I hope that that addresses the concern, which I have heard, that resource would be spread too thinly. The approach represents a significant increase in both the number of funded organisations and the level of grants. It has the potential to be truly transformational, securing the future of cultural organisations of all sizes across the whole country.
For those organisations whose applications have not been successful, transition support will be available. That will be in the form of funding for organisations that previously received a significant level of funding from Creative Scotland. All organisations that have been unsuccessful at this stage of the process, whether they were previously funded or not, will be able to access transition advice. Those measures will support adaptation and business planning.
The foundations that the delivery of multiyear funding puts in place provide an opportunity to look to the wider needs of the sector. Through the funding that is proposed in the budget, we will increase support across a range of other programmes. A £4 million culture and heritage capacity fund will build resilience in museums and galleries. The festivals expo fund will be more than doubled in value and will expand its reach beyond Edinburgh and Glasgow. Screen Scotland’s production growth fund will receive an additional £2 million to attract investment in Scotland’s screen sector. The Culture Collective programme will restart with an increased budget of £4 million, providing opportunities for communities across Scotland. We will also undertake groundwork on the establishment of a cultural export and exchange service to enhance the role that international activity can play in the sector’s development.
Taken together, those measures create a comprehensive package of support that is focused on the diverse impacts that the culture sector has. Multiyear funding will allow us to look beyond the immediate and focus on new, innovative and transformational interventions.

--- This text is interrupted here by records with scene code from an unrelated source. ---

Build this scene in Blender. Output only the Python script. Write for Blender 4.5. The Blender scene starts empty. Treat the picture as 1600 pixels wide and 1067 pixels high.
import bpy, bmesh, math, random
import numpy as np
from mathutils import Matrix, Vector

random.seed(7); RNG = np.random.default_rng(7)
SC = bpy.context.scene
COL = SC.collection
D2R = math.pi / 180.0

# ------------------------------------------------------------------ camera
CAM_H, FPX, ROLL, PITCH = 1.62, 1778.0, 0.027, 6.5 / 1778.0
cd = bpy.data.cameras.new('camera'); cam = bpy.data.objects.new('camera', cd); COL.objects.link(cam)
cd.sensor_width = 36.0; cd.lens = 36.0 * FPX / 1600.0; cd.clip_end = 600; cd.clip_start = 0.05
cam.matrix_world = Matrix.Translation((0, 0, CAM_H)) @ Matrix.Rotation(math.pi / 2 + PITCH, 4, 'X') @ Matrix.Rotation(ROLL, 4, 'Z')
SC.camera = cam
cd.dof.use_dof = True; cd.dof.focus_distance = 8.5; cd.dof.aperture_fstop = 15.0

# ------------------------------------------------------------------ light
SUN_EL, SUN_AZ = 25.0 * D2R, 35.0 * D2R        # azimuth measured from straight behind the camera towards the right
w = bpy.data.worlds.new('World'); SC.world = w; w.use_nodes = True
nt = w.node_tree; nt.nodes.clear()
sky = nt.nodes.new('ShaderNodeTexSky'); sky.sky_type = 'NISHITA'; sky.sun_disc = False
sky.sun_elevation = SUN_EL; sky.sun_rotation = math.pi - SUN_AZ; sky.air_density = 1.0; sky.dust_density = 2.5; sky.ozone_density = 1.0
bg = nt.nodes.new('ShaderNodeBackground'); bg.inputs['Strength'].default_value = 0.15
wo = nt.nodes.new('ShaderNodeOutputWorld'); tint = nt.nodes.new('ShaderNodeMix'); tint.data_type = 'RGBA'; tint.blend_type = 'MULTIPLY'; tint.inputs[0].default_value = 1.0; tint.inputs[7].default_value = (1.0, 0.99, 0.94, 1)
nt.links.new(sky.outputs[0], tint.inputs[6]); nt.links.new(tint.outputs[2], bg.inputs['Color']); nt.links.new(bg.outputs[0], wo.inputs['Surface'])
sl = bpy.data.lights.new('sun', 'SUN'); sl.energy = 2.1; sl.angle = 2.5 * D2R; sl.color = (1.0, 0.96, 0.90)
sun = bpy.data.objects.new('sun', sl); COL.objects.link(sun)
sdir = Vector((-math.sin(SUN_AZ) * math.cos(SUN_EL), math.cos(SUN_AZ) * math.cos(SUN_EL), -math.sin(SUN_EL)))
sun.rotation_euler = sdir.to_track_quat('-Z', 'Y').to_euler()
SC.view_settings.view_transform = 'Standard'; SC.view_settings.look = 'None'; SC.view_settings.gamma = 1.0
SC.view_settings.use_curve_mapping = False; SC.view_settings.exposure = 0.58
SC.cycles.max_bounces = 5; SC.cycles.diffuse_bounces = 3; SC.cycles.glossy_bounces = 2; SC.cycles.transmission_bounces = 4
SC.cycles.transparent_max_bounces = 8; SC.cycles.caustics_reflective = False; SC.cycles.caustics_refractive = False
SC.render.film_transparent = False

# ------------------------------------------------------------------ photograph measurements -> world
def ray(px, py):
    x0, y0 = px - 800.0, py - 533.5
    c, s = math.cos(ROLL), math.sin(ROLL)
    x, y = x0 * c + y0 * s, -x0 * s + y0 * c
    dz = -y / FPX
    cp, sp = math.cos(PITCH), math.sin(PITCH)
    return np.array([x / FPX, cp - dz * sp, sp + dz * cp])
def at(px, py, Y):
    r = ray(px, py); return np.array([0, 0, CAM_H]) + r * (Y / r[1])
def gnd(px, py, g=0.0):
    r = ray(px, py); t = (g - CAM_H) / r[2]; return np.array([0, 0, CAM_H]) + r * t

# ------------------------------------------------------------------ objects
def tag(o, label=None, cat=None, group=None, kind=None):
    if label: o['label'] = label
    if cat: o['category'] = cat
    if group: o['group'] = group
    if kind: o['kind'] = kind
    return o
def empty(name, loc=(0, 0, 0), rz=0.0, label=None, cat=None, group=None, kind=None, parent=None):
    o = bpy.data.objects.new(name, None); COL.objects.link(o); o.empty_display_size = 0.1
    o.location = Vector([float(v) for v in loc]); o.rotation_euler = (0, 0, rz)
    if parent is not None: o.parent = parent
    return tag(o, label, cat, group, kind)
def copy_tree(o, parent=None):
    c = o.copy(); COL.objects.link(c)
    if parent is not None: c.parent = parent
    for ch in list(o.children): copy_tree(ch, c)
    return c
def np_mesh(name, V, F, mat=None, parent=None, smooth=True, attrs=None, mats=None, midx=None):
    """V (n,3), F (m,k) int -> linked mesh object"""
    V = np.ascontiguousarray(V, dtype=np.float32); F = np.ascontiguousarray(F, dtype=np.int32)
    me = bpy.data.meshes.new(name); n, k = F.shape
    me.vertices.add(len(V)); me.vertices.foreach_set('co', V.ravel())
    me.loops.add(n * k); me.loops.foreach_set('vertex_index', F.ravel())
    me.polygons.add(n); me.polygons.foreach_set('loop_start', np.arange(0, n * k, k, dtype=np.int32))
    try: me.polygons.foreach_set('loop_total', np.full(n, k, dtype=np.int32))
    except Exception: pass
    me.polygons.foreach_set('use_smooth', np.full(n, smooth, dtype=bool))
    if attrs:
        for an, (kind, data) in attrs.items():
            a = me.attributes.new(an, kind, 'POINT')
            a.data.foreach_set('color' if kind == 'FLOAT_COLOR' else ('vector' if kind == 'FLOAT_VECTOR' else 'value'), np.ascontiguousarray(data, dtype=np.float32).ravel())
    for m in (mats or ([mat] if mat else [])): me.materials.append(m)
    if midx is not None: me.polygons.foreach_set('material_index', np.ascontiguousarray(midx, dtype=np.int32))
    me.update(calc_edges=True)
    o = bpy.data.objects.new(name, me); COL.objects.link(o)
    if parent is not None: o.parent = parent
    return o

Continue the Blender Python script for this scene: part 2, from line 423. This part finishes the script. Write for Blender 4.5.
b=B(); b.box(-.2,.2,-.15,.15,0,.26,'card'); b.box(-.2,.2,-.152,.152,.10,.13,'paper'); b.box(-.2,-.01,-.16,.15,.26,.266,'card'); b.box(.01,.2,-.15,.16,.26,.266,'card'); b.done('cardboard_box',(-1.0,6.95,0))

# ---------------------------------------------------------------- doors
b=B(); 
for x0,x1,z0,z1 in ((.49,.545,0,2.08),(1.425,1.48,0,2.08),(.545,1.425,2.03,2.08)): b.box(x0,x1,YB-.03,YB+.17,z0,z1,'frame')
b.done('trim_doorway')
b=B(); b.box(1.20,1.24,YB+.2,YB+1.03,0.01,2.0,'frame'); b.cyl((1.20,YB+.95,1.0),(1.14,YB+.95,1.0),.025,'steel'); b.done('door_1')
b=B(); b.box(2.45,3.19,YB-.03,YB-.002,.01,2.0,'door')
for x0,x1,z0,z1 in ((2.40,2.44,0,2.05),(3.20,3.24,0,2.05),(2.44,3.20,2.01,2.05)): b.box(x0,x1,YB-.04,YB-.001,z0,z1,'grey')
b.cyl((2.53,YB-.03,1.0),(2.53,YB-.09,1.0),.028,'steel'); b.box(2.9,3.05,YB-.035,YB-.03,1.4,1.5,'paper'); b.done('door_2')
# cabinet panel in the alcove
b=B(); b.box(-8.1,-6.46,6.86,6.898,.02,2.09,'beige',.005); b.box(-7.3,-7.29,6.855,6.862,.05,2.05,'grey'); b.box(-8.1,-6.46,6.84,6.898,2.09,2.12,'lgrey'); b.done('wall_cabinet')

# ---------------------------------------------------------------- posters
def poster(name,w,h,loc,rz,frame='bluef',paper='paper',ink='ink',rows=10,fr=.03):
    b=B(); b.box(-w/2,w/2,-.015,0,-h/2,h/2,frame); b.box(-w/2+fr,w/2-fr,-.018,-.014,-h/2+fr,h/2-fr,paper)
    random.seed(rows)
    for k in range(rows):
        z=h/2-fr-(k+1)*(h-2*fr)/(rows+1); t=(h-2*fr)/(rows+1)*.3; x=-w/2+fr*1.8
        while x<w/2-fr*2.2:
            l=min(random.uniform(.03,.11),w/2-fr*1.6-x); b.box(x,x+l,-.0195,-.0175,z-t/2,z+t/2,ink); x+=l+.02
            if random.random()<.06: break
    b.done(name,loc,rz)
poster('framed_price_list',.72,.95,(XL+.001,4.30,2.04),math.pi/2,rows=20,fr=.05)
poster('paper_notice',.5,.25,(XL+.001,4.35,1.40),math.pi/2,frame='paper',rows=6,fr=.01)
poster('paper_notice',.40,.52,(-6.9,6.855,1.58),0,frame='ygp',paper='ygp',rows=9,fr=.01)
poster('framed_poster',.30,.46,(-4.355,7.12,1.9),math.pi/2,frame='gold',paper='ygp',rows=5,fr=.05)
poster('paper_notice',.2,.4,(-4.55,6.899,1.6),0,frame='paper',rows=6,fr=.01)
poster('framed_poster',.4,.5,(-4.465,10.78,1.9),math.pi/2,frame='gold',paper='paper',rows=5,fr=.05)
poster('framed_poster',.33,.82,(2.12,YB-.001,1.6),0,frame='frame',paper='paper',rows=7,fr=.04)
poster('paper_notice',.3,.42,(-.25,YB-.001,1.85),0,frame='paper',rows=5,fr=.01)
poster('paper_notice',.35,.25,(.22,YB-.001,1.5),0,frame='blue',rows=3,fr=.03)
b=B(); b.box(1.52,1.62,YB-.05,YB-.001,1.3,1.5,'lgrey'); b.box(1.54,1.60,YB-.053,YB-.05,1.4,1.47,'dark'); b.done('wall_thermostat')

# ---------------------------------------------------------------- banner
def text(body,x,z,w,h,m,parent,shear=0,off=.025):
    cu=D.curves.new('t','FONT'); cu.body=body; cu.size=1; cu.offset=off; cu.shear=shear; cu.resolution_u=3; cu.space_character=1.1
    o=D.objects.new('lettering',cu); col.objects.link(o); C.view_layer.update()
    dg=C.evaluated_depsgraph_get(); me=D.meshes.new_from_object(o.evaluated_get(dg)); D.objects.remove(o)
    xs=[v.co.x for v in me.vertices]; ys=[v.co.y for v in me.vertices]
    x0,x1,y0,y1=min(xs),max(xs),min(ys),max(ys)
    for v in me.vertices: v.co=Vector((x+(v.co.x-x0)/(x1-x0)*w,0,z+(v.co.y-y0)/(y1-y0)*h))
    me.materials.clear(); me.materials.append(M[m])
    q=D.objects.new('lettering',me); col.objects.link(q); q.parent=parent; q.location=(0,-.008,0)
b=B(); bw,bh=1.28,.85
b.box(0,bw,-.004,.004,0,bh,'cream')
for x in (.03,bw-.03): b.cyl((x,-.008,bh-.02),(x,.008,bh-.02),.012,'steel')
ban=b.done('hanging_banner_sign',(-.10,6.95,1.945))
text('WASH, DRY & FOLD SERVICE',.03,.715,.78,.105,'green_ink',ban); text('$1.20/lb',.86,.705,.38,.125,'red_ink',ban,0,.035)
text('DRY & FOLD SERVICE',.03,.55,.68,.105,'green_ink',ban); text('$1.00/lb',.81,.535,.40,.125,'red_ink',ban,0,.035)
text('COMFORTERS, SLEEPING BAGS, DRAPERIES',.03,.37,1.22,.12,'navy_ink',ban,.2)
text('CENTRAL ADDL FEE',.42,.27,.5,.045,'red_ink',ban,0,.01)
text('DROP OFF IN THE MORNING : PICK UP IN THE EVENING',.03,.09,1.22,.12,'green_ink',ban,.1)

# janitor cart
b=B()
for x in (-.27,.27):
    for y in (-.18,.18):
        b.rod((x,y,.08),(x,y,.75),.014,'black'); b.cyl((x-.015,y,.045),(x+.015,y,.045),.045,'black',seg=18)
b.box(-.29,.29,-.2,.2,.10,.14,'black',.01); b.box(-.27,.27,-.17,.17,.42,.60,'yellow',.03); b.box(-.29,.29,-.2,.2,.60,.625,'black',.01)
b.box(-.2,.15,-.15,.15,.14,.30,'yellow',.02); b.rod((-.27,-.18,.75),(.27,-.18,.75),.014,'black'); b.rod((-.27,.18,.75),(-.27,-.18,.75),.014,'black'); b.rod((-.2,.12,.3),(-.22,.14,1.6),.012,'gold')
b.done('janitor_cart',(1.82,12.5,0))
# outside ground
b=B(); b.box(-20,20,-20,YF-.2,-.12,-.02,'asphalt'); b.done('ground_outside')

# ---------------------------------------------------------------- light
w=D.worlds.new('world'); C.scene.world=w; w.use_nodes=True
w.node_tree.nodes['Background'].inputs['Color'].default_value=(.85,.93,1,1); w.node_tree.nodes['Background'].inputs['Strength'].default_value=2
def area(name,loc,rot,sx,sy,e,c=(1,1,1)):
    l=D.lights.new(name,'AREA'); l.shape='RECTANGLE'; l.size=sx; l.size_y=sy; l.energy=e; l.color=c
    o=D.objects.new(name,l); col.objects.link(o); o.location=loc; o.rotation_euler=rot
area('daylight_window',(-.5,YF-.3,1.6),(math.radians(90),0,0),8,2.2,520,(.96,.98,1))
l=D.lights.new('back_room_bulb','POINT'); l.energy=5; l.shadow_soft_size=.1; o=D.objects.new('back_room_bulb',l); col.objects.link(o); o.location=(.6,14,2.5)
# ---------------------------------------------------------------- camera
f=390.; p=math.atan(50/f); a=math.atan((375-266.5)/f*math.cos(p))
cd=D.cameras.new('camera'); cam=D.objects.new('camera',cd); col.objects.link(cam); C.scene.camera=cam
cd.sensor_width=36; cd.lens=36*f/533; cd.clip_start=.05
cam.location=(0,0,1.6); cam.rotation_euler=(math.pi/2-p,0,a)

It is important that, as part of that foundational shift, the infrastructure that supports the sector is considered. I am delighted that Dame Sue Bruce will lead an independent review of Creative Scotland’s remit and functions, which will aim to publish recommendations by the end of the summer this year. That will be part of a wider review of how the culture sector is supported as a whole. The scope of the work will be informed by responses to a public survey that closes tomorrow. Together, those pieces of work will ensure that the increased resources that we are committing to the sector will achieve the greatest possible impact.
I was pleased to note earlier this week that, following constructive engagement and discussion, Scottish Green Party and Scottish Liberal Democrat members will support the Government’s budget for 2025-26. By passing the proposed budget, we will lay the foundations for Scotland’s artists and cultural organisations to create, innovate, develop and engage locally and internationally. It will uphold the vital role of the sector in our society, communities and the economy.
I hope that this statement has provided members with assurance that Creative Scotland’s multiyear funding awards will begin a foundational shift in how Scotland’s culture sector is supported. The scale of awards, in both their number and their financial value, represents one of the most significant and positive developments in the sector for many, many years. Alongside a range of other interventions, they provide a basis for Scotland’s culture sector as a whole to look to the future with optimism and excitement about the opportunities that it will create.